One of Parkinson's Laws comes into effect here. He cites the case of the Board meeting discussing two topics. The first, a new nuclear power plant, goes straight through because nobody on the Board properly understands it. The second, a new bike shed, takes up hours of discussion because everybody has a view. Something similar happens with communications material. The complex details of a policy get ignored or given less consideration, while everybody wants to amend the communications material.

There is an insecurity issue here. The more insecure the agency, minister or government feels, the more centralised decision the processes become, the more the time spent on "communications". Officials who actually want to get things done get very frustrated as a consequence. In the end, it's often easier (and safer) to go with the flow.

One of the very big problems in the whole process is the way it trivialises policy. If every initiative has to have a "snappy" title, use the right buzz words and be presented in broadly the same way, it becomes much harder for people to distinguish between the important and the less so; in the end, everything gets tarred with the same brush.

2 comments:

Noric Dilanchian said...

Dear Jim

I'm pleased you've extended your conversation on the topic of spin. You've noted elements of the process at work inside government, in particular what public servants are expected to do.

Leaving aside the way all that plays - in the politics between government, media, and other power groups or interests - I'm led to darker views about the CONSEQUENCES of the policy processes and issues you note. I'm looking ahead when I say that.

To do that I'll first look back.

It has been said that Western states are in a "post-ideological" era in politics.

I don't fully accept that. As an example, I never accepted the Francis Fukuyama "end of history" thesis.

The ideologies in fashion have shifted. It's allegedly not now a world of socialism vs capitalism, instead other simplistic dichotomies are spun out as opium for the masses.

Along with that shift, new technologies and habits are changing who gets the money in media and how money is created with media. In an era when "everyone is a publisher" there's way too much selling going on! So much noise, so little time. And so, the public have many, many diversions today. Interestingly this is the case across a range of demographic groups.

In the public sphere at least it seems we've become too busy to notice the little things that are significant.

Politicians play to this new normal. We get worm-fed, door stop, soapbox politics.

For elections, here and in other Western states, the norm has becomes a centralised "mind the gaff" strategy run by spin and brand managers.

In all this fray, I do sense that people yearn for people who keep it real. To me it is evident in everyday instances in real communication between people in work, at play and even in TV programs. It is evident in WikiLeaks, and in a less focused manner social media generally and, of course it is most focused in the blog, Personal Reflections!

Still, our changed circumstances and desires are impacting our values and insights and politicians sell to that itch.

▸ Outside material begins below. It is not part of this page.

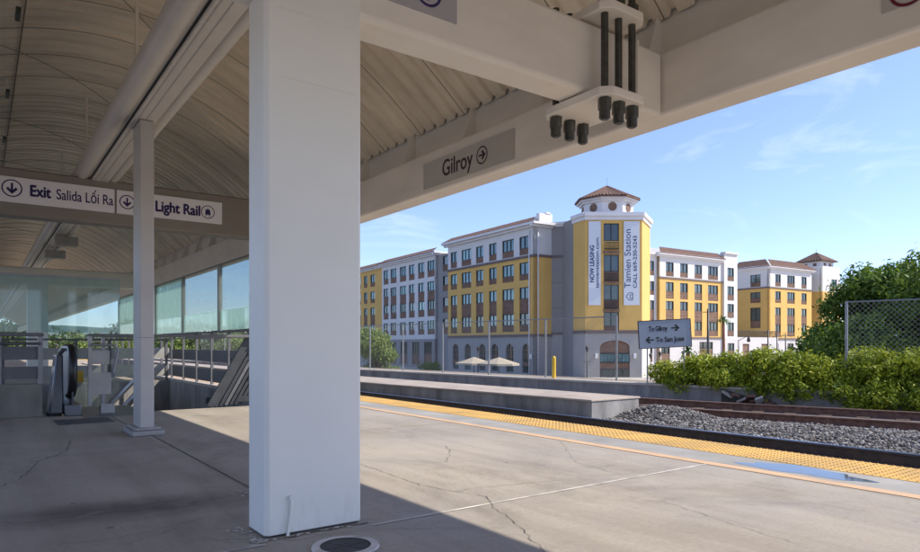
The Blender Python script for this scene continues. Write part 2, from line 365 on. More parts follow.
def circ_arrow(o, xd, ud, r, ang, m, parent, name='arrow_symbol', th=.12, arrow=True):
    mb = MB(); xd = Vector(xd); ud = Vector(ud); o = Vector(o); n = 40
    for i in range(n):
        a0 = 2 * math.pi * i / n; a1 = 2 * math.pi * (i + 1) / n
        mb.face([o + (xd * math.cos(a) + ud * math.sin(a)) * q for a, q in ((a0, r * (1 - th)), (a0, r), (a1, r), (a1, r * (1 - th)))])
    if arrow:
        ca, sa = math.cos(ang), math.sin(ang)
        def T(x, y): return o + xd * (x * ca - y * sa) * r + ud * (x * sa + y * ca) * r
        mb.face([T(-.6, -.11), T(.35, -.11), T(.35, .11), T(-.6, .11)])
        mb.face([T(.66, 0), T(.1, .56), T(-.12, .38), T(.28, 0)])
        mb.face([T(.66, 0), T(.28, 0), T(-.12, -.38), T(.1, -.56)])
    return mb.build(name, m, parent)
def arrow(o, xd, ud, s, ang, m, parent):
    mb = MB(); xd = Vector(xd); ud = Vector(ud); o = Vector(o); ca, sa = math.cos(ang), math.sin(ang)
    def T(x, y): return o + xd * (x * ca - y * sa) * s + ud * (x * sa + y * ca) * s
    mb.face([T(-1, -.17), T(.5, -.17), T(.5, .17), T(-1, .17)])
    mb.face([T(1, 0), T(.15, .85), T(-.3, .62), T(.42, 0)]); mb.face([T(1, 0), T(.42, 0), T(-.3, -.62), T(.15, -.85)])
    return mb.build('arrow_symbol', m, parent)
def ribbon(mb, pts, wd, z):
    for a, b in zip(pts, pts[1:]):
        d = Vector((b[0] - a[0], b[1] - a[1], 0)); L = d.length
        n = Vector((-d.y, d.x, 0)).normalized() * wd / 2
        A_ = Vector((a[0], a[1], z)); B_ = Vector((b[0], b[1], z))
        mb.face([A_ - n, B_ - n, B_ + n, A_ + n])
def interp(pl, y):   # pl: list of (x, y) ordered by increasing y
    if y <= pl[0][1]: a, b = pl[0], pl[1]
    elif y >= pl[-1][1]: a, b = pl[-2], pl[-1]
    else:
        for a, b in zip(pl, pl[1:]):
            if a[1] <= y <= b[1]: break
    return a[0] + (b[0] - a[0]) * (y - a[1]) / (b[1] - a[1])
def smoothpl(pl, step=.5):
    ys = []; y = pl[0][1]
    while y < pl[-1][1]: ys.append(y); y += step
    out = []
    for y in ys:
        acc = sum(interp(pl, min(max(y + k, pl[0][1]), pl[-1][1])) for k in (-1.5, -1, -.5, 0, .5, 1, 1.5)) / 7
        out.append((acc, y))
    return out

# ---------------------------------------------------------------- ground, platform, tracks

XE = 6.1
HX0, HX1, HY0, HY1 = .77, 4.42, 10.8, 20.0       # stair and escalator opening
mb = MB()
g = 3500
mb.box(-g, g, -g, g, -2.9, -2.6)
tag(mb.build('ground', M['earth']), 'dry bare earth around the tracks reaching the horizon', 'ground', kind='structure')
mb = MB()
for a in ((-9, XE, -8, HY0), (-9, HX0, HY0, HY1), (HX1, XE, HY0, HY1), (-9, XE, HY1, 120)):
    mb.box(a[0], a[1], a[2], a[3], -.9, 0)
_m = MB(); _m.box(-70, -9.02, -80, 160, -2.58, -.03); tag(_m.build('bounce_slab', M['concl']), 'unseen pale slab added inland of the platform to bounce sunlight under the canopy', kind='structure')  # out of view, added so that sunlight bounces in under the canopy
plat = tag(mb.build('platform', M['floor']), 'worn concrete station platform floor with stains', 'platform', kind='structure')
mb = MB(); mb.box(5.05, 5.49, -8, 120, .0005, .004); mb.build('smooth_edge_strip', M['strip'], plat)
mb = MB(); mb.box(4.925, 5.045, -8, 120, .0005, .0045); mb.build('orange_line', M['orange'], plat)
mb = MB(); mb.box(5.5, 6.085, -8, 120, .0005, .006)
y = 1.6; k = 0
while y < 17:
    x = 5.53
    while x < 6.07:
        vs = []
        for rr, zz in ((.0125, .006), (.008, .0115)):
            for t in range(6): vs.append((x + rr * math.cos(t * 1.047), y + rr * math.sin(t * 1.047), zz))
        mb.raw(vs, [(0, 1, 7, 6), (1, 2, 8, 7), (2, 3, 9, 8), (3, 4, 10, 9), (4, 5, 11, 10), (5, 0, 6, 11), (6, 7, 8, 9, 10, 11)])
        x += .06
    y += .06
tag(mb.build('tactile_strip', M['tact'], plat), 'yellow tactile paving strip with rows of raised domes')
mb = MB(); yy = -8
while yy < 40: mb.box(5.505, 6.08, yy, yy + .006, .0062, .0068); yy += .61
mb.build('tactile_joint', M['joint'], plat)
# white filled joints across the platform, and the dark joint joining the columns
mb = MB()
for a, b, wd in (((-1.2, 3.24), (1.16, 3.235), .024), ((1.76, 3.235), (4.94, 3.235), .024)):
    ribbon(mb, [a, b], wd, .003)
mb.build('white_joint', M['wline'], plat)
mb = MB()
ribbon(mb, [(1.53, 3.8), (1.55, 7.9)], .012, .003); ribbon(mb, [(1.5, 8.4), (1.5, 10.8)], .012, .003)
ribbon(mb, [(-3, 6.9), (4.94, 6.9)], .007, .003)
ribbon(mb, [(1.47, -5), (1.5, 3.1)], .01, .003)
mb.build('floor_joint', M['joint'], plat)
def crack(pts, wd=.009, seed=1, z=.0033):
    rnd = random.Random(seed); out = []
    for a, b in zip(pts, pts[1:]):
        n = max(2, int(math.hypot(b[0] - a[0], b[1] - a[1]) / .05))
        for i in range(n):
            f = i / n; out.append((a[0] + (b[0] - a[0]) * f + rnd.uniform(-.014, .014), a[1] + (b[1] - a[1]) * f + rnd.uniform(-.014, .014)))
    out.append(pts[-1]); m_ = MB()
    for p, q in zip(out, out[1:]): ribbon(m_, [p, q], wd * rnd.uniform(.35, 1.2), z)
    return m_
def G(u, v):   # photo measurement turned into a floor position once, used for cracks only
    d = 658 / (v - 345); t = (u - 460) / 658
    return (d * (.5906 + .807 * t), d * (.807 - .5906 * t))
mb = MB()
for i, (pl, wd) in enumerate([([G(360, 464), G(388, 474), G(420, 485), G(455, 492), G(485, 497), G(497, 510), G(520, 527), G(545, 552)], .0085),
                        ([G(0, 487), G(20, 479), G(32, 468), G(36, 462), G(55, 456), G(68, 449), G(70, 441)], .014),
                        ([G(446, 446), G(450, 452), G(447, 462)], .008),
                        ([G(455, 492), G(470, 489), G(560, 480)], .006),
                        ([G(560, 440), G(575, 462), G(640, 480)], .005),
                        ([G(60, 545), G(120, 538), G(200, 520), G(245, 505)], .005),
                        ([G(660, 500), G(720, 520), G(800, 545)], .006),
                        ([G(210, 540), G(300, 540), G(360, 530), G(460, 528)], .006)]):
    c = crack(pl, wd * .55, i + 3); mb.v, n0 = mb.v + c.v, len(mb.v); mb.f += [tuple(n0 + q for q in f) for f in c.f]; mb.mi += c.mi
mb.build('crack', M['crack'], plat)
# puddle on the smooth strip
mb = MB(); n = 40; pts = []
for i in range(n):
    a = 2 * math.pi * i / n; rr = 1 + .16 * math.sin(3 * a + 1) + .1 * math.sin(7 * a)
    pts.append((5.27 + .17 * rr * math.cos(a), 2.62 + .48 * rr * math.sin(a), .0055))
mb.face(pts); tag(mb.build('puddle', M['wet']), 'small puddle on the grey strip beside the yellow tactile edge', kind='structure')

# small white paint drips on the floor beside the big column
mb = MB()
rnd = random.Random(5)
for (px, py) in (G(232, 494), G(236, 491), G(241, 491.5), G(243, 496), G(247, 493)):
    n = 8; mb.face([(px + rnd.uniform(.008, .02) * math.cos(6.283 * i / n), py + rnd.uniform(.008, .02) * math.sin(6.283 * i / n), .0038) for i in range(n)])
mb.build('paint_drip', M['wline'], plat)

mb = MB(); rnd = random.Random(9)
for k in range(70):
    px, py = (1.17 - abs(rnd.gauss(0, .05)), rnd.uniform(3.25, 3.62)) if k < 45 else (rnd.uniform(1.17, 1.74), 3.305 - abs(rnd.gauss(0, .012)))
    n = 7; q = rnd.uniform(.004, .016); a0 = rnd.uniform(0, 6)
    mb.face([(px + q * rnd.uniform(.5, 1.3) * math.cos(6.283 * i / n + a0), py + q * rnd.uniform(.5, 1.3) * math.sin(6.283 * i / n + a0), .0042 + k * .00001) for i in range(n)])
mb.build('paint_splash', M['wline'], plat)
mb = MB(); pts = [(1.16, 3.30), (1.3, 3.293), (1.42, 3.30), (1.55, 3.29), (1.66, 3.298), (1.765, 3.292)]
c = crack(pts, .014, 44, .0036); mb.v, mb.f, mb.mi = c.v, c.f, c.mi; mb.build('crack', M['crack'], plat)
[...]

However, if this new normal persists then it only helps make it all the more likely that the shocks to the system, the existing policy frameworks and play with them, will be more disruptive. The Black Swan book continues to reverberate.

Jim Belshaw said...

That's an interesting comment, Noric. I think that there is a desire among people to see things kept real. I also think people are in fact sick of being fed simplicities.

One of the interesting things about this campaign seems to be the way people are reacting to it. I have heard far more critical comments than is normal. I am not talking about the commentators here, rather the apparent reactions of the people I know to particular developments and announcements. I am not sure that this is affecting votes. It is a response to both sides.

I agree with you that if the "new normal" were to persist then it does make the system more vulnerable. I also agree with you on the crowding outpoint.

What I don't know is whether public disquiet or things like the Gruen Nation will actually change things or simply improve the sophistication of what is being done now!